Output every line exactly as written. Leave out pictures.
━━━━━ Recorded information ━━━━━
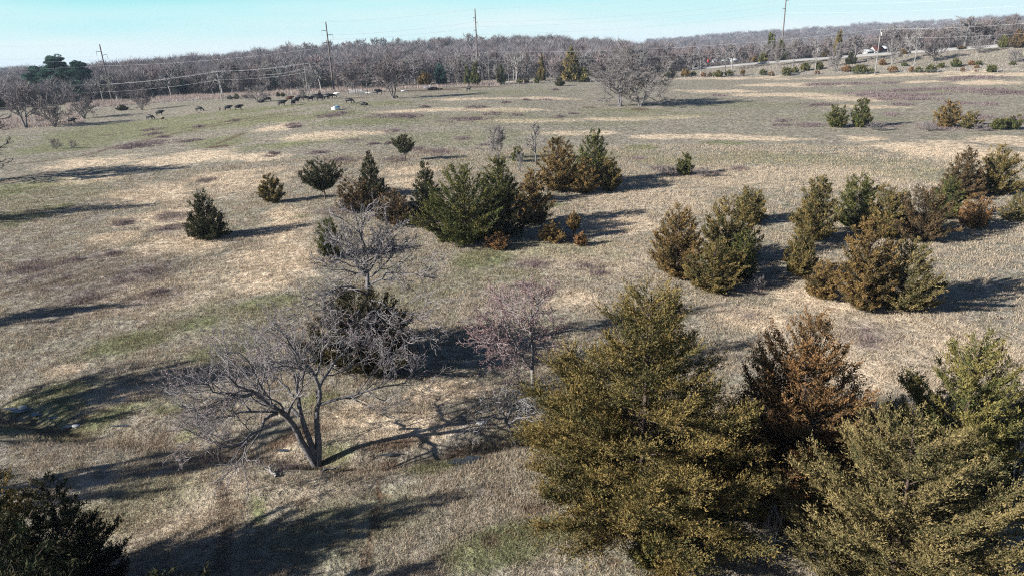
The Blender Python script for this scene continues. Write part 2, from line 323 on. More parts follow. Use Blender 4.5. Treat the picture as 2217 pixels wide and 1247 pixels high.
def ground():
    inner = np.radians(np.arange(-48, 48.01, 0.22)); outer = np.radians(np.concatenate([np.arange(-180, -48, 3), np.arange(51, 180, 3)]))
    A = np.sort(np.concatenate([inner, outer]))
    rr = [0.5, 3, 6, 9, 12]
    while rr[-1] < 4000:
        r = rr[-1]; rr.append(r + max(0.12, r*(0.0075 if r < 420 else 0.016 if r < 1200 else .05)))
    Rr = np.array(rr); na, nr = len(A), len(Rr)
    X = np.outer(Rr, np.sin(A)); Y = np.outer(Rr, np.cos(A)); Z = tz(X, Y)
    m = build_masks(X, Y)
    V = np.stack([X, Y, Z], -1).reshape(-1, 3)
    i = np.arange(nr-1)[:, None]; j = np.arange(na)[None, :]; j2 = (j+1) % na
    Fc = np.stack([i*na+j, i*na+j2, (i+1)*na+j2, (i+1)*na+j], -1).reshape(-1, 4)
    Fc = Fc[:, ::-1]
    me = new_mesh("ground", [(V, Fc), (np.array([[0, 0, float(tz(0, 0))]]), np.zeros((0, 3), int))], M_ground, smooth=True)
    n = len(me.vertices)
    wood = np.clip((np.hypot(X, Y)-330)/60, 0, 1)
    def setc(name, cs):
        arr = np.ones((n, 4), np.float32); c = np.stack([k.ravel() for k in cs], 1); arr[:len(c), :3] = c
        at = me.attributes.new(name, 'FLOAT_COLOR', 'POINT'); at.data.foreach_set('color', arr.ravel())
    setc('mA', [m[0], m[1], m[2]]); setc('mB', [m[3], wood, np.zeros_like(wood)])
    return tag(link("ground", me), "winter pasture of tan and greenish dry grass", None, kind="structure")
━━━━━
**Complete response**:
The Blender Python script for this scene continues. Write part 2, from line 323 on. More parts follow. Use Blender 4.5. Treat the picture as 2217 pixels wide and 1247 pixels high.
def ground():
    inner = np.radians(np.arange(-48, 48.01, 0.22)); outer = np.radians(np.concatenate([np.arange(-180, -48, 3), np.arange(51, 180, 3)]))
    A = np.sort(np.concatenate([inner, outer]))
    rr = [0.5, 3, 6, 9, 12]
    while rr[-1] < 4000:
        r = rr[-1]; rr.append(r + max(0.12, r*(0.0075 if r < 420 else 0.016 if r < 1200 else .05)))
    Rr = np.array(rr); na, nr = len(A), len(Rr)
    X = np.outer(Rr, np.sin(A)); Y = np.outer(Rr, np.cos(A)); Z = tz(X, Y)
    m = build_masks(X, Y)
    V = np.stack([X, Y, Z], -1).reshape(-1, 3)
    i = np.arange(nr-1)[:, None]; j = np.arange(na)[None, :]; j2 = (j+1) % na
    Fc = np.stack([i*na+j, i*na+j2, (i+1)*na+j2, (i+1)*na+j], -1).reshape(-1, 4)
    Fc = Fc[:, ::-1]
    me = new_mesh("ground", [(V, Fc), (np.array([[0, 0, float(tz(0, 0))]]), np.zeros((0, 3), int))], M_ground, smooth=True)
    n = len(me.vertices)
    wood = np.clip((np.hypot(X, Y)-330)/60, 0, 1)
    def setc(name, cs):
        arr = np.ones((n, 4), np.float32); c = np.stack([k.ravel() for k in cs], 1); arr[:len(c), :3] = c
        at = me.attributes.new(name, 'FLOAT_COLOR', 'POINT'); at.data.foreach_set('color', arr.ravel())
    setc('mA', [m[0], m[1], m[2]]); setc('mB', [m[3], wood, np.zeros_like(wood)])
    return tag(link("ground", me), "winter pasture of tan and greenish dry grass", None, kind="structure")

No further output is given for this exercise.